Para esa época había dos logias masónicas en Antioquia: Sol de la Montaña y Sol de Oriente. La primera de ellas era dirigida por Fernando Estrada, la mente que maquinó el palacio egipcio en Medellín.
El Palacio estuvo ligado a la masonería desde la construcción. Estrada delegó los diseños de la obra en Nel Rodríguez, también masón. La familia de Nel Rodríguez estaba ligada de vieja data con el espiritismo y la masonería. La erección del palacio egipcio significó un triunfo de los librepensadores de la época; la fálica torre apuntando al cielo, a los confines de Anubis, el guardián de las tumbas, fue un desafío para la sociedad antioqueña, tradicional y camandulera.
No en vano fue que los vecinos vieron en el excéntrico edificio un templo abominable. El palacio, por supuesto, tiene tantos detalles masones como relacionados con el antiguo Egipto. En el centro tiene un amplio corredor que representa la transición entre el mundo de los vivos y el de los muertos. El mosaico que forman las baldosas tiene mensajes encriptados.
La pinturas masónicas
El Palacio fue heredado por los 14 hijos de Estrada, quien murió el 1 de septiembre de 1959. Los descendientes del optómetra vendieron el edificio a unos masones que lo tuvieron durante un tiempo. En la década del 80, no se sabe con precisión, otro masón, el pintor Camilo Isaza, dejó huellas en las paredes del palacio.
Camilo fue una figura reconocida dentro de la escena artística local. Dicen los que lo conocieron que era un hombre de modales muy finos, aristocráticos, y que andaba en carros lujosos. Cuentan que era “tremendamente culto” y muy sigiloso. Tan sigiloso era que Julio Londoño, compañero suyo de la Asociación de Artistas Colombianos, no se enteró nunca de que Isaza era masón.
Es muy probable que esa relación con la clase alta llevara al maestro Camilo a acercarse a la masonería. Fue un hombre abierto al mundo, con una cultura ecunémica; estudió en París y en Madrid. No es difícil imaginar a Camilo en los amplios salones, en los 80, trazando finamente las líneas sobre la pared. Las culturas confluyen bajo su creación, desde el antiguo Egipto hasta el Nuevo Mundo: en las pinturas se ven hombres y mujeres desnudos, de piel cobriza, que caminan entre cultivos de maíz.

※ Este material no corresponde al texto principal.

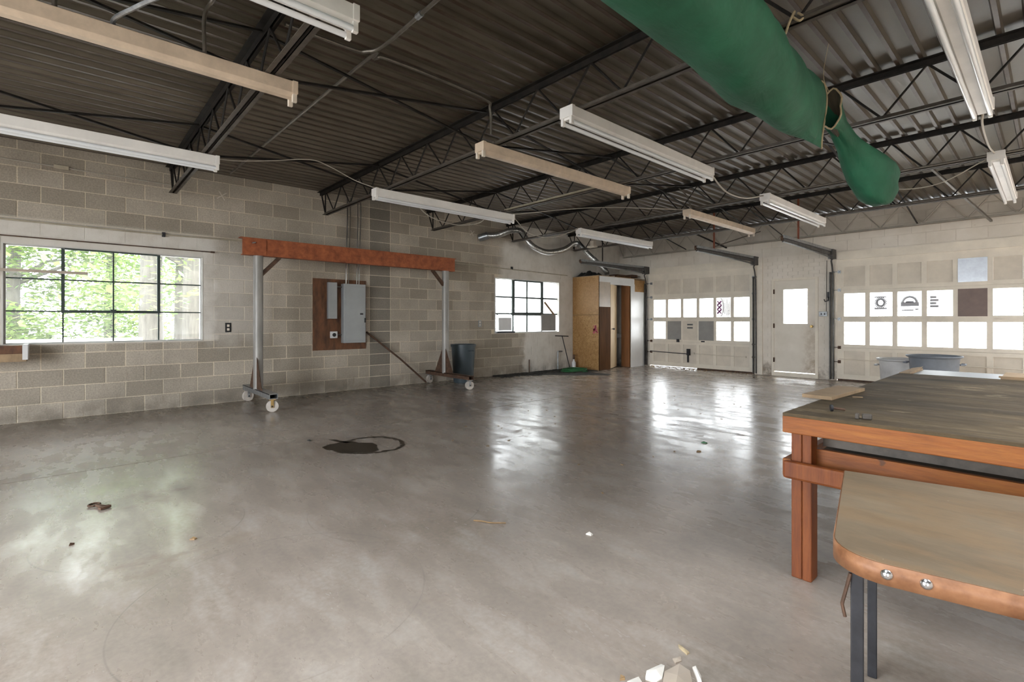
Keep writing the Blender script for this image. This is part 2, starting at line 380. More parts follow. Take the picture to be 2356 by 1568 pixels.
M['grey_print'] = M['film']

# ------------------------------------------------------------------ room shell
RX, RY0, L = 13.5, -4.5, 11.6
def cz(y): return 3.343+.0045*y
# floor: slabs with a sawn joint at x = 3
fl = struct(MB().box((-.2, RY0-.2, -.14), (RX+.2, L+.25, -.02)).obj('floor', M['floor']))
for a, b in (((0, RY0), (2.992, 4.9)), ((0, 4.908), (2.992, L+.05)), ((3.006, RY0), (RX, 5.3)), ((3.006, 5.308), (RX, L+.05))):
    MB().box((a[0], a[1], -.02), (b[0], b[1], 0)).obj('concrete_slab', M['floor'], fl)
# ---- left wall, cinder blocks
wins = [(-.565, 1.462, .925, 2.135), (6.975, 9.085, .925, 2.165)]
y0, y1 = RY0, L
mb = MB(); cuts = [y0]+[c for w in wins for c in w[:2]]+[y1+.2]
TOP = 3.42
for i in range(0, len(cuts)-1):
    if i % 2 == 0: mb.box((-.2, cuts[i], -.14), (-.0035, cuts[i+1], TOP))
    else:
        w = wins[i//2]; mb.box((-.2, w[0], -.14), (-.0035, w[1], w[2])); mb.box((-.2, w[0], w[3]), (-.0035, w[1], TOP))
wl_ = struct(mb.obj('wall_left', M['mortar']))
CH = .2032; BL = .4064; G = .0048
blocks = []
def put_block(a, b, z0, z1, dark=False):
    """clip against windows"""
    for w in wins:
        if b > w[0] and a < w[1] and z1 > w[2]+.01 and z0 < w[3]-.01:
            if z0 < w[2]-.03: z1 = w[2]-.002; continue
            if z1 > w[3]+.03 and z0 > w[3]-.1: z0 = w[3]+.002; continue
            if a < w[0]-.04: put_block(a, w[0]-.002, z0, z1, dark)
            if b > w[1]+.04: put_block(w[1]+.002, b, z0, z1, dark)
            return
    if z1-z0 > .03 and b-a > .03: blocks.append((a+G, b-G, z0+G, z1-G, dark))
for k in range(17):
    z0 = k*CH; z1 = min(z0+CH, 3.40)
    if z1-z0 < .05: continue
    # left of the dark column
    y = 4.034; first = True
    while y > -1.7:
        ln = BL/2 if (first and k % 2) else BL
        a, b = y-ln, y
        if k == 4:          # row of short blocks under the first window
            if b <= 1.9 and a > -1.6:
                put_block(a, a+ln/2, z0, z1); put_block(a+ln/2, b, z0, z1); y -= ln; first = False; continue
        put_block(a, b, z0, z1); y -= ln; first = False
    put_block(4.034, 4.447, z0, z1, True)
    y = 4.447; first = True
    while y < L:
        ln = BL/2 if (first and k % 2) else BL
        put_block(y, min(y+ln, L), z0, z1); y += ln; first = False
cache = {}
def block_mesh(w, h, dark):
    key = (round(w, 3), round(h, 3), dark)
    if key not in cache:
        e = .0035; d = .03
        m = MB(); m.add([(-d,0,0),(-d,w,0),(-d,w,h),(-d,0,h),(-e,0,0),(-e,w,0),(-e,w,h),(-e,0,h),(0,e,e),(0,w-e,e),(0,w-e,h-e),(0,e,h-e)],
              [(0,1,5,4),(1,2,6,5),(2,3,7,6),(3,0,4,7),(4,5,9,8),(5,6,10,9),(6,7,11,10),(7,4,8,11),(8,9,10,11)])
        cache[key] = m.mesh('block', M['block_dark' if dark else 'block'])
    return cache[key]
blocks.sort(key=lambda b: (max(0, b[0]-.2)+max(0, -1.1-b[0])*20))
rest = MB()
for i, (a, b, z0, z1, dk) in enumerate(blocks):
    dx = random.uniform(-.0022, .0022)
    if i < 298: place(block_mesh(b-a, z1-z0, dk), 'cinder_block', wl_, (dx, a, z0))
    else: rest.box((-.03, a, z0), (dx, b, z1))
stuff(rest.obj('distant_blocks', M['block'], wl_))
# chalk X marks
def cross(y, z, s, par):
    MB().bar((.004, y-s, z-s*.8), (.004, y+s, z+s*.8), .012, .004, (1,0,0)).bar((.004, y-s*.6, z+s), (.004, y+s*.6, z-s), .012, .004, (1,0,0)).obj('chalk_mark', M['paint'], par)
cross(1.70, 3.06, .06, wl_); cross(6.35, 3.06, .06, wl_)
# ---- back wall
wb_ = MB()
def bk(x0, z0, x1, z1, dy=0): wb_.box((x0, L+.008+dy, z0), (x1, L+.25, z1))
bk(-.2, -.14, .97, TOP); bk(.97, 2.43, 3.70, TOP); bk(3.70, -.14, 4.06, TOP); bk(4.06, 2.13, 4.97, TOP); bk(4.06, -.14, 4.97, .02)
bk(4.97, -.14, 5.30, TOP); bk(5.30, 2.45, 9.0, TOP); bk(9.0, -.14, RX+.2, TOP)
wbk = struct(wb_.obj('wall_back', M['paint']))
for k in range(13, 17):
    z0, z1 = 2.62+(k-13)*CH, min(2.62+(k-12)*CH, TOP)
    x = .0 - (BL/2 if k % 2 else 0)
    while x < 10.6:
        a = max(0, x); MB().box((a+.004, L-.002, z0+.004), (x+BL-.004, L+.02, z1-.004)).obj('painted_block', M['paint'], wbk); x += BL
bw = MB()
for k in range(32):
    z = .0+k*.081; off = .1 if k % 2 else 0
    for x0, x1 in ((3.88, 4.05), (4.98, 5.29)) if z < 2.08 else ((3.88, 5.29),):
        x = x0-off
        while x < x1-.01:
            a, b = max(x, x0), min(x+.203, x1)
            if b-a > .02: bw.box((a+.004, L-.001, z+.004), (b-.004, L+.03, z+.077))
            x += .203
stuff(bw.obj('brickwork', M['paint'], wbk))
struct(MB().box((3.70, L-.03, 0), (3.87, L+.03, 2.62)).obj('trim_1', M['door_paint'], wbk))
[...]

Sobre Camilo Usanza hay poca información, pero afortunadamente se escribió un libro sobre su trabajo, que lleva por título Una obra atemporal. Ahí se compilan sus trabajos y se ve el virtuosismo alcanzado en el retrato. El escultor Salvador Arango, amigo suyo, cuenta que en Venezuela, en donde Camilo estuvo varios años, se perfeccionó como retratista. Allí inmortalizó a políticos y militares, consiguiendo una relativa fama.
En los murales de Isaza aparece Mozart tocando una flauta. Según Alberto Araque, el hombre que cuida el Palacio, esto es una alusión a los siete chakras del cuerpo. También aparecen hombres egipcios y fragmentos de un cielo estrellado.
El Palacio es un templo de la masonería en Antioquia y poco se ha hablado de ello. Desde Fernando Estrada hasta Camilo Iasaza hay historias masónicas por descubrir.